There are also genderqueers, like me, who do not define ourselves as male, female, or transgendered, but rather as an entirely different point along the gender continuum. You might also hear words like androgyne, boi, butch, femme, Amazon, bigender, gender fluid, neuter, agender, or eunuch in reference to gender identity. We won’t even get into pronouns today, because that’s an involved discussion, but let’s  just say that there is a lively debate over whether English needs truly gender-neutral pronouns (uh, duh, yes), and, if so (see previous), what those pronouns should be.

Obviously, gender identity and sexual characteristics often intersect. I may be genderqueer, but my sex is female, and I definitely face specific issues and deal with particular things as a result of my sex. Separately, I also deal with things related to my gender identity.

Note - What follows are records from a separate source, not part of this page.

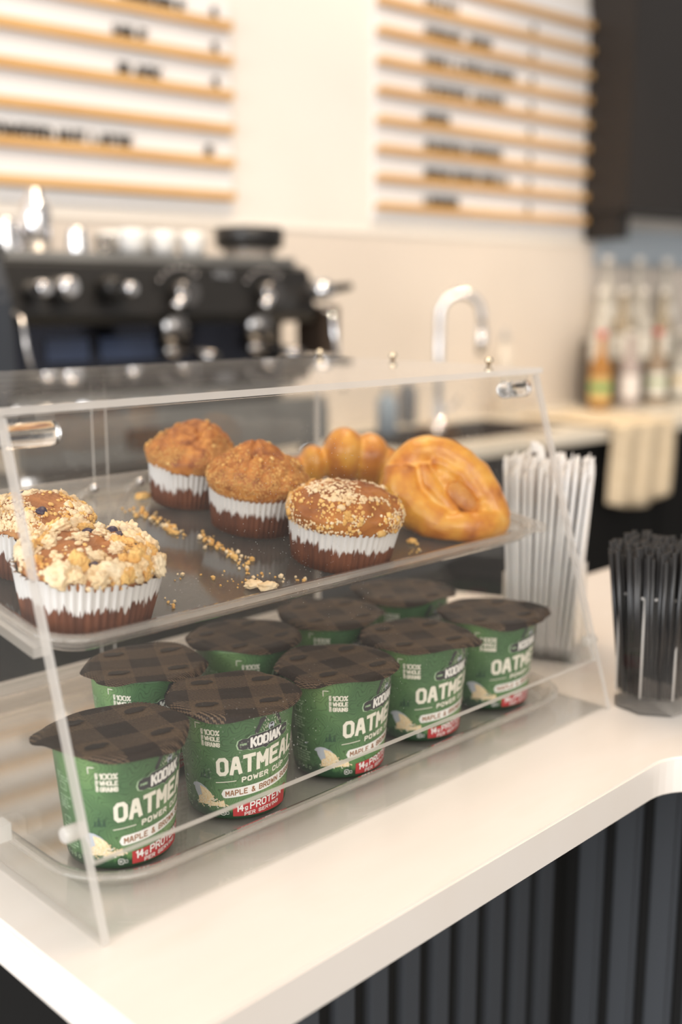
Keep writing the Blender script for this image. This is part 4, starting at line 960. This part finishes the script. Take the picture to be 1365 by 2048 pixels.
text(g_, lambda u_, v_, o_: Vector((1.478 + u_, MD + .018 + .26 * v_ - o_, z_(.418) + v_)), 'NBS', 0, 0, .05, .017, .0035, 0, .001); link('badge_lettering', g_, CHROME, em)

TOPZ = .4562
def topitem(name, lab, cat, a, d, prof, m_, seg=28, group=None, parts=()):
    t_ = thing(name, lab, cat, BK(a, d, TOPZ), 0, group)
    b_ = NB(); lathe(b_, prof, seg); link('body', b_, m_, t_)
    for (nm, pf, mt) in parts:
        b_ = NB(); lathe(b_, pf, seg); link(nm, b_, mt, t_)
    return t_
def pitcher(h, r): return [(r, 0), (r * 1.04, h * .1), (r, h * .55), (r * .82, h * .85), (r * .9, h), (r * .86, h), (r * .78, h * .84), (r * .9, h * .5)]
topitem('cocktail_shaker', 'tall bright metal shaker standing on the espresso machine', 'shaker', 1.108, MD + .13, [(.026, 0), (.032, .06), (.033, .088), (.026, .115), (.017, .122), (.016, .138), (.008, .142)], CHROME)
topitem('milk_pitcher', 'small steel pitcher right of the tall shaker on the machine', 'pitcher', 1.185, MD + .10, pitcher(.062, .024), CHROME)
for k, (a, d, h) in enumerate(((.962, .15, .09), (1.032, .115, .075), (1.033, .20, .085), (1.10, .22, .07), (.962, .25, .10))):
    topitem('milk_pitcher', ['steel pitcher at the far left on the machine top', 'short steel pitcher left of the tall shaker, in front', 'steel pitcher behind the short one left of the shaker', 'steel pitcher half hidden behind the tall shaker', 'steel pitcher cut by the left frame edge above the machine'][k], 'pitcher', a, MD + d, pitcher(h, .025), CHROME)
for k in range(5):
    a = 1.32 + (k % 3) * .078; d = MD + (.10 if k < 3 else .19)
    topitem('white_cup', ['white cup at the left of the front row on the machine', 'white cup in the middle of the front row on the machine', 'white cup at the right of the front row on the machine', 'white cup behind the left one on the machine top', 'white cup behind the middle one on the machine top'][k], 'cup', a, d,
            [(.022, 0), (.026, .004), (.031, .052), (.033, .064), (.031, .064), (.027, .01)], WHITEC, group='white cups on the espresso machine')
topitem('shot_glass', 'clear shot glass between the pitcher and the white cups', 'glass', 1.262, MD + .12, [(.016, 0), (.020, .05), (.018, .05), (.014, .006)], GLASS)
topitem('lidded_jar', 'round clear jar with a black lid at the right end of the machine top', 'jar', 1.672, MD + .14, [(.058, 0), (.062, .004), (.062, .036), (.062, .040)], mat('smoky_plastic', (.70, .62, .54), .1, 0, Transmission_Weight=.55), 36,
        parts=(('lid', [(.074, .034), (.082, .040), (.084, .076), (.080, .084), (.020, .090)], BLACK), ('lid_clip', [(.012, .04), (.012, .06)], CHROME)))

# ------------------------------------------------------------------ menu boards
M_bd = mat('board_white', (.84, .84, .85), .45); M_rail = noisy('oak_rail', [(.3, (.60, .35, .13)), (.7, (.72, .45, .19))], 20, .5, stretch=(.2, 1, 1))
M_ltr = mat('letter_black', (.03, .028, .026), .5)
def board(lab, a0, a1, z0, pitch, n_, rows):
    b = thing('menu_board', lab, 'menu board', (0, 0, 0)); bkobj(b)
    top_z = z0 + pitch * (n_ - 1) + .06
    bm = NB(); box(bm, a0, a1, 2.598, 2.609, z0 - .045, top_z, 0, .001); link('backing', bm, M_bd, b)
    for k in range(n_):
        z = z0 + pitch * k
        bm = NB(); box(bm, a0 + .004, a1 - .004, 2.578, 2.598, z - .0085, z + .0085, 0, .001); box(bm, a0 + .004, a1 - .004, 2.574, 2.578, z - .0085, z + .014); link('rail', bm, M_rail, b)
    for (k, a, w, s) in rows:
        bm = NB(); z = z0 + pitch * k + .009
        text(bm, lambda u_, v_, o_: Vector((a + u_, 2.5875 - o_, z + v_)), s, 0, 0, w, .036, .0085, 0, .001, 1.5, .003)
        link('lettering', bm, M_ltr, b)
board('letter board of coffee drinks above the espresso machine, left of the bare wall', .62, 1.926, .652, .0895, 6,
      [(1, 1.20, .40, 'TOASTED NUT LATTE'), (1, 1.83, .025, '6'), (3, 1.565, .13, 'BLACK'), (3, 1.86, .02, '5'), (4, 1.555, .10, 'HALF'), (4, 1.86, .02, '5'), (5, 1.575, .20, 'DRINKABLE'), (5, 1.86, .02, '5')])
rr = [(0, 2.70, .165, 'LAVENDER'), (1, 2.70, .42, 'BROWN SUGAR VANILLA'), (2, 2.70, .40, 'PUMPKIN CARAMEL'), (3, 2.69, .125, 'MOCHA'), (4, 2.69, .42, 'TOFFEE HAZEL'), (5, 2.69, .45, 'VANILLA BEAN SUGAR'), (6, 2.69, .33, 'CARAMEL SPICE'), (7, 2.69, .15, 'CHAI')]
rr += [(k, 3.225, .02, '1') for k in range(8)]
board('letter board of flavours on the right of the wall, beside the black cabinet', 2.478, 3.585, .658, .0866, 9, rr)

# ------------------------------------------------------------------ right-hand side
bm = NB(); box(bm, 3.575, 4.74, 2.40, 2.604, .69, 1.75, 0, .002); box(bm, 3.600, 3.665, 2.45, 2.604, .592, .69)
o = link('black_wall_cabinet', bm, mat('black_laminate', (.014, .010, .008), .5)); bkobj(o); tag(o, 'black wall cabinet hanging at the upper right above the bottles', 'cabinet')
bm = NB(); box(bm, 3.67, 4.74, 2.58, 2.604, .50, .64, 0, .002); o = link('grey_shelf_panel', bm, mat('blue_grey_panel', (.40, .46, .52), .4)); bkobj(o); tag(o, 'pale blue grey panel on the wall under the black cabinet', 'panel')
bm = NB(); box(bm, 3.47, 4.5, 2.42, 2.49, ZC, .11, 0, .003); box(bm, 3.56, 4.5, 2.492, 2.57, ZC, .21, 0, .003); o = link('bottle_riser', bm, mat('riser_wood', (.10, .08, .06), .5)); bkobj(o); tag(o, 'wooden riser lifting the rear syrup bottles on the back counter', 'riser')
def bottle(a, d, z, h, r, liquid, labelc, cap, lab, stripe=None):
    t_ = thing('syrup_bottle', lab, 'bottle', BK(a, d, z), 0, 'syrup bottles on the back counter')
    sh = [(r * .9, 0), (r, h * .02), (r, h * .50), (r * .9, h * .58), (r * .42, h * .70), (r * .36, h * .92)]
    b_ = NB(); lathe(b_, sh, 24); m_ = mat('bottle_glass', liquid, .08, 0, Transmission_Weight=.45, IOR=1.3); link('glass_body', b_, m_, t_)
    b_ = NB(); lathe(b_, [(r * 1.012, h * .12), (r * 1.012, h * .42)], 24, cap0=False, cap1=False); pl = link('paper_label', b_, mat('bottle_label', labelc, .5), t_)
    if stripe:
        b_ = NB(); lathe(b_, [(r * 1.02, h * .24), (r * 1.02, h * .34)], 24, cap0=False, cap1=False); link('label_band', b_, mat('label_stripe', stripe, .5), pl)
    b_ = NB(); lathe(b_, [(r * .42, h * .92), (r * .42, h)], 16); link('cap', b_, mat('bottle_cap', cap, .4), t_)
amb, clr, cr_ = (.62, .30, .08), (.78, .74, .66), (.60, .50, .36)
fr = [(3.42, amb, (.60, .42, .16), (.65, .12, .10), (.12, .32, .10), 'amber syrup bottle with a red cap, leftmost of the front row'),
      (3.605, (.72, .60, .56), (.80, .74, .70), (.75, .70, .64), None, 'pinkish syrup bottle second in the front row'),
      (3.79, (.55, .42, .30), (.80, .78, .70), (.60, .10, .09), (.40, .45, .28), 'syrup bottle with a red cap and white label, third in front'),
      (3.96, clr, (.82, .78, .68), (.75, .7, .62), (.62, .5, .3), 'pale syrup bottle at the right end of the front row')]
for a, lq, lb, cp, stp, lab in fr: bottle(a, 2.375, ZC, .285, .040, lq, lb, cp, lab, stp)
for k, (a, lq) in enumerate(((3.52, clr), (3.66, cr_), (3.80, clr), (3.94, cr_))):
    bottle(a, 2.4515, .1102, .30, .038, lq, (.80, .77, .70), (.82, .78, .72), ['leftmost clear bottle of the middle row on the riser', 'tan bottle second in the middle row on the riser', 'clear bottle third in the middle row on the riser', 'tan bottle at the right end of the middle row'][k])
for k, a in enumerate((3.66, 3.87, 4.07)):
    bottle(a, 2.530, .2102, .320, .040, clr, (.80, .78, .72), (.84, .80, .74), ['tall white capped bottle, left of the rear row', 'tall white capped bottle, middle of the rear row', 'tall white capped bottle, right of the rear row'][k])
# towel over the counter edge
TA, TWD = 2.925, .345
bm = NB(); nx, ny = 40, 40
path = [(2.36, ZC + .004), (2.20, ZC + .006), (2.04, ZC + .006), (1.994, ZC + .003), (1.988, ZC - .02), (1.986, ZC - .12), (1.984, ZC - .20), (1.984, ZC - .235)]
sp_ = smoothpath([(0, p[0], p[1]) for p in path], ny); grid = []
for i in range(nx + 1):
    s = i / nx; row = []
    for j, p in enumerate(sp_):
        f = j / ny; fold = .010 * math.sin(s * 17 + f * 1.5) * min(1, max(0, f - .4) * 3)
        zz = p.z + .004 * abs(math.sin(s * 9 + j * .3)) * (f < .5) - (.03 * math.sin(s * PI) if f > .98 else 0)
        row.append(bm.verts.new((TA + s * TWD + .01 * math.sin(f * 5), min(p.y, 9) + fold - .012 * (f > .4), zz)))
    grid.append(row)
for i in range(nx):
    for j in range(ny): bm.faces.new((grid[i][j], grid[i + 1][j], grid[i + 1][j + 1], grid[i][j + 1])).smooth = True
o = link('bar_towel', bm, noisy('towel_cloth', [(.3, (.66, .53, .36)), (.7, (.74, .62, .45))], 40, .85, .4, 300)); bkobj(o)
md = o.modifiers.new('thickness', 'SOLIDIFY'); md.thickness = .004
tag(o, 'beige cloth towel hanging over the back counter edge below the bottles', 'towel')
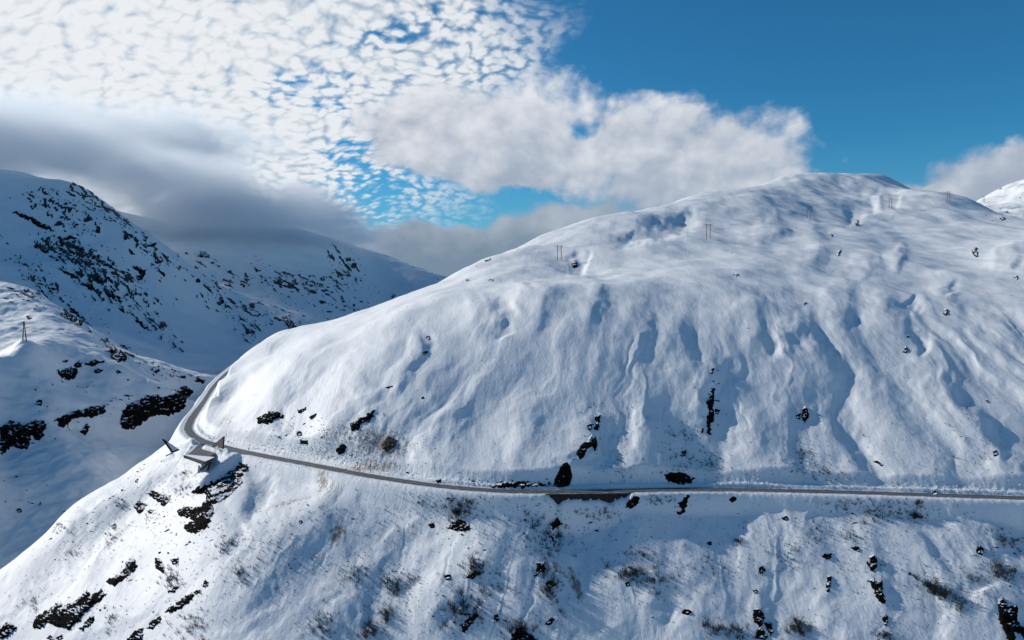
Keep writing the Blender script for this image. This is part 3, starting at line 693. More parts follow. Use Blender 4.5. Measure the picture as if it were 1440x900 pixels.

If you happen to be cisgendered, the difference between sex and gender might seem subtle and perhaps not terribly important, but, in fact, it is important. And it definitely pays to remember the terms which someone uses self-referentially, and to use those terms as a mark of respect for gender identity. If someone looks like a woman but says he’s a man, he’s a man, because his gender identity is male, even if his sexual characteristics are not. If someone looks like a big beefy truck driver but says that ou* is neuter, that person is neuter, physical characteristics aside.

Discussions about gender identity can be confusing and awkward, and we all make pronoun slips or get turned around when trying to figure out what to call someone. That’s okay, really. Especially if you apologize, or politely ask for clarification. Sure, some people are going to be snotty about it, but you shouldn’t take their snottiness personally, because they clearly have some baggage they’re dealing with, and by staying polite and courteous, you set an example, showing that it is perfectly acceptable to be nervous and confused, and that it’s easier to be nice than it is to be mean. Eventually, enough courteous and relaxed interactions will scrub that snottiness right out.

So, how has your gender affected you today?

*Ou is my preferred gender-neutral pronoun, backed by no less than the Oxford English Dictionary, a source that usually knows that of which is speaks.

Note: I’ve had to close comments on this post, due to a deluge of spam.